「クリエイティブ入門」 複層化するコミュニティの中で自分らしく生きたいすべての人に
面白い本は、息もつかず、あっという間に読んでしまう。ものすごく面白い本は、そんなわけにはいかない。ページをめくるたびに、言葉が身体に刺さる。その刃の重さに身じろぎして、体の化学反応収まるのを待って、ページをめくることになるので、やたら時間がかかる。この本は、そんな本だった。
著者の原野守弘さんは、電通、ドリル、PARTYを経て、現在は株式会社もりの代表をしておられる。NTTドコモ「森の木琴」やゴディバ「日本は、義理チョコをやめよう。」の広告で知られるクリエイティブディレクターだが、意外にもクリエイティブ畑一筋ではなく、34歳までは電通でメディアバイイングの仕事をしていたという。この本は「『ビジネスパーソン』や『クリエイティブ初学者』のための『クリエイティブ入門書』」。文章はとても平易で、難しい専門用語もない。

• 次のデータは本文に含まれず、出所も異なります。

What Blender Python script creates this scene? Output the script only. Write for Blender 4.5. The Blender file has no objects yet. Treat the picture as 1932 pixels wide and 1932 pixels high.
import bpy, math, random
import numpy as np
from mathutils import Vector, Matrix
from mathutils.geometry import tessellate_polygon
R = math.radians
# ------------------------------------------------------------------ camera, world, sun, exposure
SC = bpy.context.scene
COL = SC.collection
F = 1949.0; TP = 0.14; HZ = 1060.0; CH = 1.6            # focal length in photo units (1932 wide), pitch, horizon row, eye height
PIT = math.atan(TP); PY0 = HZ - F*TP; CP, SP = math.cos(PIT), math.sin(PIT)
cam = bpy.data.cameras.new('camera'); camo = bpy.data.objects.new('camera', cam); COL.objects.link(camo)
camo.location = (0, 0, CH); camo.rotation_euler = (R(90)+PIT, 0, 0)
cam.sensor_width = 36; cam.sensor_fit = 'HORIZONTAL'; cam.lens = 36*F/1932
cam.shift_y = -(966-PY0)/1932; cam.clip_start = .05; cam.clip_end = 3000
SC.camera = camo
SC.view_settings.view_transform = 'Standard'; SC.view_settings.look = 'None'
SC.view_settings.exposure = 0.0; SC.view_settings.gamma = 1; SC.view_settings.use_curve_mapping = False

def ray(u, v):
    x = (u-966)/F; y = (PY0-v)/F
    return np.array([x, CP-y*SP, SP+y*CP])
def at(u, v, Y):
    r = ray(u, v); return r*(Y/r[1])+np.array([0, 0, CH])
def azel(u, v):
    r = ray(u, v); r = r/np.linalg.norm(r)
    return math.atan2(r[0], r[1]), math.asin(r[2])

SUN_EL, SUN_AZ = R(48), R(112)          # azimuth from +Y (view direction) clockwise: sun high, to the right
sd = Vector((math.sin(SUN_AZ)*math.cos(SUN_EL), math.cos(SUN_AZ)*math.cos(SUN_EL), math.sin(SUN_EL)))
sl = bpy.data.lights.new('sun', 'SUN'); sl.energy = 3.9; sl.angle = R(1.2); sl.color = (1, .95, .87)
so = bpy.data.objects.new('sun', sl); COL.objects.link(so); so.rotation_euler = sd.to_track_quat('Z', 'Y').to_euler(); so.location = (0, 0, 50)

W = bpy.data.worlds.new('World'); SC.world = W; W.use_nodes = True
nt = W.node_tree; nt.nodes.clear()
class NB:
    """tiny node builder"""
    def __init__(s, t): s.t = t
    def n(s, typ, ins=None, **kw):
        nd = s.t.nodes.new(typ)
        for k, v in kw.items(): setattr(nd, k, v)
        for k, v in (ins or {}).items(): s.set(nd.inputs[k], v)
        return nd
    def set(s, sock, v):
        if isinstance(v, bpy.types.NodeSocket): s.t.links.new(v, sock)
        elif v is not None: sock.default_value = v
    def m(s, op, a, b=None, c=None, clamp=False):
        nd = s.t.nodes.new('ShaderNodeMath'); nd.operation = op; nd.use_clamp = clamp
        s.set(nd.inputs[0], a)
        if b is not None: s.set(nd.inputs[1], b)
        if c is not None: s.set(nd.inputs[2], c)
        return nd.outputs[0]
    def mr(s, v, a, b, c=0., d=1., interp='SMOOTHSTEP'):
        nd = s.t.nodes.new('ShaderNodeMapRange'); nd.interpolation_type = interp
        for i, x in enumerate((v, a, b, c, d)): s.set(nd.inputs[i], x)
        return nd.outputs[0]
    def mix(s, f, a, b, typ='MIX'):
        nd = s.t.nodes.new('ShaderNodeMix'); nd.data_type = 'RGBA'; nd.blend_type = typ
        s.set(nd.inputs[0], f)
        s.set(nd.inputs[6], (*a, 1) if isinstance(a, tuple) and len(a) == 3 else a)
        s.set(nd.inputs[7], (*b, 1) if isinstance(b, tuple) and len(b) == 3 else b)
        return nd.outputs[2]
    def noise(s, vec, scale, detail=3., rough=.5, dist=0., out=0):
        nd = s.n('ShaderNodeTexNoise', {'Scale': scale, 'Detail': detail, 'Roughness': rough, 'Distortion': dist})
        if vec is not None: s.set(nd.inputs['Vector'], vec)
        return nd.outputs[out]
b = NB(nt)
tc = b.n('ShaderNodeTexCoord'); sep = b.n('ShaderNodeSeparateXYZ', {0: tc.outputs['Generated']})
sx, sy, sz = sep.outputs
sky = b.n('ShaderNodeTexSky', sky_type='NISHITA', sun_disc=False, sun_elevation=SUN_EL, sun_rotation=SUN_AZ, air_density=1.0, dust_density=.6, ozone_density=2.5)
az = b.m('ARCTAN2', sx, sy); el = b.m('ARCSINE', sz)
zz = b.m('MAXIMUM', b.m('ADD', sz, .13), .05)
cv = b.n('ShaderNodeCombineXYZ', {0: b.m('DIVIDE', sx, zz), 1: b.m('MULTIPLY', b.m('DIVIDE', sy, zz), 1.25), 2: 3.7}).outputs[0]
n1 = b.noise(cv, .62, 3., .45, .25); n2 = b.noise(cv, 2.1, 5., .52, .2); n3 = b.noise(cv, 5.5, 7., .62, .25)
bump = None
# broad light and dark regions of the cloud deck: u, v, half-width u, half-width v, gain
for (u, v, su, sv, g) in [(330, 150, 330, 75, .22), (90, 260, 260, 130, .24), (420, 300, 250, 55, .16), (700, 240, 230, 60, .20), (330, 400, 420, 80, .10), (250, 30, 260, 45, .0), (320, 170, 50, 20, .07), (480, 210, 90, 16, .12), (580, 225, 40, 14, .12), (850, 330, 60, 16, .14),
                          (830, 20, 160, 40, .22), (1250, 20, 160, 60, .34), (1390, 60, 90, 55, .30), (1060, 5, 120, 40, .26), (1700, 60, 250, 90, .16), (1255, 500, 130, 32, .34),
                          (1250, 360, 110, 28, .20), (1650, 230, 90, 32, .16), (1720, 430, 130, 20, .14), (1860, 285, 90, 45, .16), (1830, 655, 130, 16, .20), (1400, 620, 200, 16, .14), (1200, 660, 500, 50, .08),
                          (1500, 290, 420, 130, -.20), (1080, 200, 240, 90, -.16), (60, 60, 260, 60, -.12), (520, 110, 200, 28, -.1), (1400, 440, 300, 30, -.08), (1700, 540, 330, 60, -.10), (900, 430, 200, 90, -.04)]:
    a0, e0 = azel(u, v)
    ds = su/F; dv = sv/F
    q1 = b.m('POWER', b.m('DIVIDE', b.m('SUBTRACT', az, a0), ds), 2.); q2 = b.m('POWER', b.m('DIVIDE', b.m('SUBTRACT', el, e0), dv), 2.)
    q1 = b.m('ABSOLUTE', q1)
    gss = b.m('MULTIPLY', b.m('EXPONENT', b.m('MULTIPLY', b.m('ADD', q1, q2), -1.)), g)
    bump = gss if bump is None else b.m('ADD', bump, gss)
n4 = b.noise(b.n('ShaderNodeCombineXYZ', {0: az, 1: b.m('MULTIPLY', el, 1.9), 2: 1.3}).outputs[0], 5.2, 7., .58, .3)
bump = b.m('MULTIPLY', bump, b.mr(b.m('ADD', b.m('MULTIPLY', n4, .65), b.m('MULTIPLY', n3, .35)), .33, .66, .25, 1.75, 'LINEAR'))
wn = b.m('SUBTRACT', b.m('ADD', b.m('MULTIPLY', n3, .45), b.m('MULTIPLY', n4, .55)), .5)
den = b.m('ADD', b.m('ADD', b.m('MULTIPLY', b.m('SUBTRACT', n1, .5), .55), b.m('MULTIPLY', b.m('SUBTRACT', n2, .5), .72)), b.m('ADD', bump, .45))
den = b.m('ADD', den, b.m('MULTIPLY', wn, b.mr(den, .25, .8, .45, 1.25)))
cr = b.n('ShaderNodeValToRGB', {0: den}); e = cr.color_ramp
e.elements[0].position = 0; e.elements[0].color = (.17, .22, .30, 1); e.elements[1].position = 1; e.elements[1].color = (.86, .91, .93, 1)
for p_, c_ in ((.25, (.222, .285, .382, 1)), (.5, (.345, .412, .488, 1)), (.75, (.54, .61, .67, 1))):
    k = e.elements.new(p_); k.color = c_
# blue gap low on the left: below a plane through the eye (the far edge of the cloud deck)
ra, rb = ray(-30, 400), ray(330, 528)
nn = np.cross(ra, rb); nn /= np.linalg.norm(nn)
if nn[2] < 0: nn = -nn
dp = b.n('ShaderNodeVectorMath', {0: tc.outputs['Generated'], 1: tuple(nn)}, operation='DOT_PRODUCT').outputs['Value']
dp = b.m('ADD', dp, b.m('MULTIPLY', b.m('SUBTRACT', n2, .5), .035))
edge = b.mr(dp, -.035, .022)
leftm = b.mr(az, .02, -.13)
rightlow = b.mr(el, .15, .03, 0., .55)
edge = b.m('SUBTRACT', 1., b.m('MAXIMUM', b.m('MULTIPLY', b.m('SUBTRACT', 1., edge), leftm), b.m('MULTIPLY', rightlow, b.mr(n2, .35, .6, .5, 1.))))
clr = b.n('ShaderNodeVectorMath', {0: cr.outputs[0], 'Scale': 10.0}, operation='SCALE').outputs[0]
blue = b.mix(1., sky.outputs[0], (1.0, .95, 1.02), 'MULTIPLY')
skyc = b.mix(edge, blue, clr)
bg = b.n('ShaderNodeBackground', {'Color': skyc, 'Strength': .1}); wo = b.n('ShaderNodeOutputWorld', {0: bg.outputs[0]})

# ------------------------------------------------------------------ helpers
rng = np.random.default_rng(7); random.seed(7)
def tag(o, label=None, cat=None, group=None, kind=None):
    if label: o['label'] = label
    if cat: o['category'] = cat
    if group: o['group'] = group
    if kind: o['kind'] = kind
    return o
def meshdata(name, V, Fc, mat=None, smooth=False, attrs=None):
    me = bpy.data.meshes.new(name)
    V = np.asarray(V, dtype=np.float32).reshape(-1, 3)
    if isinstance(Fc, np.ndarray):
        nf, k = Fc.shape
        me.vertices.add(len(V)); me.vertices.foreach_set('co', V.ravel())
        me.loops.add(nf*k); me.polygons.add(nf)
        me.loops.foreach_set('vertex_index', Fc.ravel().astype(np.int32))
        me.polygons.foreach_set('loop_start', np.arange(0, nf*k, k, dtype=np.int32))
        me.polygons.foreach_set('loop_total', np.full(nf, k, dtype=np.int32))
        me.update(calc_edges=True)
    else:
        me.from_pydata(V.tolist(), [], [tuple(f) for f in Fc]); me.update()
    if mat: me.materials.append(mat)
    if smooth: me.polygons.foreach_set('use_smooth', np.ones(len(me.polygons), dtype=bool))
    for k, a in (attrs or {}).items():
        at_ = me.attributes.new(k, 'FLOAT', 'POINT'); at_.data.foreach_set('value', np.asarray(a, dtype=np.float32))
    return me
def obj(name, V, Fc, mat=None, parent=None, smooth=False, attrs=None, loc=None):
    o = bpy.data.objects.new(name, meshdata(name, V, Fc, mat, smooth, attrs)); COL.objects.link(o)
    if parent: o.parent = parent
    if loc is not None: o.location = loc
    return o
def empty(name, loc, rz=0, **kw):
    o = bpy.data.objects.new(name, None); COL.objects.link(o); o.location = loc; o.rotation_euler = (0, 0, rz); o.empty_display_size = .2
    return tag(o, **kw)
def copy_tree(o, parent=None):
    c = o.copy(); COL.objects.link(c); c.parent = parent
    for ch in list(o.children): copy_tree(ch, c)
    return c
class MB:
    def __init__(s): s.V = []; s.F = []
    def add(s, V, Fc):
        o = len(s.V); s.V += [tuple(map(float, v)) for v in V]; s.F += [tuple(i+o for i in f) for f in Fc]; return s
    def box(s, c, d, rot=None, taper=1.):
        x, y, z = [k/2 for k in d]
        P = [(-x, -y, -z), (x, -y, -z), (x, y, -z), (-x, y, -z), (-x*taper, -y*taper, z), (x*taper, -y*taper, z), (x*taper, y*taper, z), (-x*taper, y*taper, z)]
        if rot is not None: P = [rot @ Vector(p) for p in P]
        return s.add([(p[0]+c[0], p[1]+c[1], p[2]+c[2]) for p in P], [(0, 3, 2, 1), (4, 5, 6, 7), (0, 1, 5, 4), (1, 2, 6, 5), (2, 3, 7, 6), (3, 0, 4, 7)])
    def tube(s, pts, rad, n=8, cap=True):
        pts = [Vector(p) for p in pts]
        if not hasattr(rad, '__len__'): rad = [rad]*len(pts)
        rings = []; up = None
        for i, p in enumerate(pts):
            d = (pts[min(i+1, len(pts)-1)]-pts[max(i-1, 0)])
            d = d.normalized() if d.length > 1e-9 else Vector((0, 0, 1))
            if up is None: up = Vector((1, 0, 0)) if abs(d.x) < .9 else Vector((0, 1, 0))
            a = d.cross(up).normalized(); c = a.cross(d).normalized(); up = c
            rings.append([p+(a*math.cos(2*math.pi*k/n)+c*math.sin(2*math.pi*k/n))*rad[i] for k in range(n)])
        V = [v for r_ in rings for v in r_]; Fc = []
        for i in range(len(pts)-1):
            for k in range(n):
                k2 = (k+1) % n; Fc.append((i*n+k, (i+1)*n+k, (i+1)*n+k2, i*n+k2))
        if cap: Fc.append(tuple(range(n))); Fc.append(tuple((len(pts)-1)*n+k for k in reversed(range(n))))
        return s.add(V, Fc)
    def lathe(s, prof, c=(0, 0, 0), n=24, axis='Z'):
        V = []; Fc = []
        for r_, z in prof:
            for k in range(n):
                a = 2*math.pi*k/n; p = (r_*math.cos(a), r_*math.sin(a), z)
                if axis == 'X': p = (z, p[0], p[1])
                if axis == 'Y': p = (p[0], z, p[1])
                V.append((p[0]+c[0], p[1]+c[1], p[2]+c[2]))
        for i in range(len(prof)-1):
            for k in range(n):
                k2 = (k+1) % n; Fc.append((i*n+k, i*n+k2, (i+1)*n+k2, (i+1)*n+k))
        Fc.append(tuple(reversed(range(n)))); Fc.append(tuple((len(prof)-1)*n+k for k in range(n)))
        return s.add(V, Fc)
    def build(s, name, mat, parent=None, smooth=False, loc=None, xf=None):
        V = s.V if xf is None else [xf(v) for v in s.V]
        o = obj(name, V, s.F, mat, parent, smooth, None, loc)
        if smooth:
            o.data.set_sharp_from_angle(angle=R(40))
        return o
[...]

創造の3ステップは、チャート式にまとめると、こうなるという。
好きになる
好きを盗む
好きを返す
すごくシンプルだ。そして、ものすごく奥深い。詳しくは読んでほしい。震える。
偉大なブランドは、自分のことではなく、自分の愛するものについて語る。
圧巻。言葉に打ちのめされる。
これはクリエイティブに限った話ではないのだと思う。
先日、新しい会社のかたちをテーマに、何人かの人たちと話した。楽天の仲山学長、書籍編集者、医師でアート関係の活動をされている和佐野さんというメンバーだった。テレワークが普及して、毎日出社する必要がなくなり、コミュニティが重層化する中での働き方をいろいろ話した。
「仕事と遊びの境目がない」といい、複数のコミュニティを往来しながら、人をつなぎ、企画を形にしていくのを見て、そうした働き方を実現するために必要な力は一体なんだろうと思った。たぶん、資格などという話ではない、と思った。
この本を読んで、それも、好きになる力なんだろうなと思った。
これまでは、朝から晩までオフィスにいれば、半ば強制的にそのコミュニティに所属することはできた。何が好きとかはあまり関係なく。もしも、これから所属するコミュニティを自分で見つけて選ぶ時代がやってくるなら、「好き」を持っている人がすごく強い。どんなにニッチなテーマでもいいから「これが好き!!」という共感で人はつながるし、企画とは、人の好きが集まり、共振して生まれるもののはずだから。
そこまで考えると、そうした生き方そのものがクリエイティブなんじゃないかと振り出しに戻る。ビジネスパーソンのためのクリエイティブ入門書。この言葉は、実は、広告のクリエイティブをつくりたい人のためという意味ではなくて、自分らしく生きることをしたい人に向けたものではないかという気がしてくる。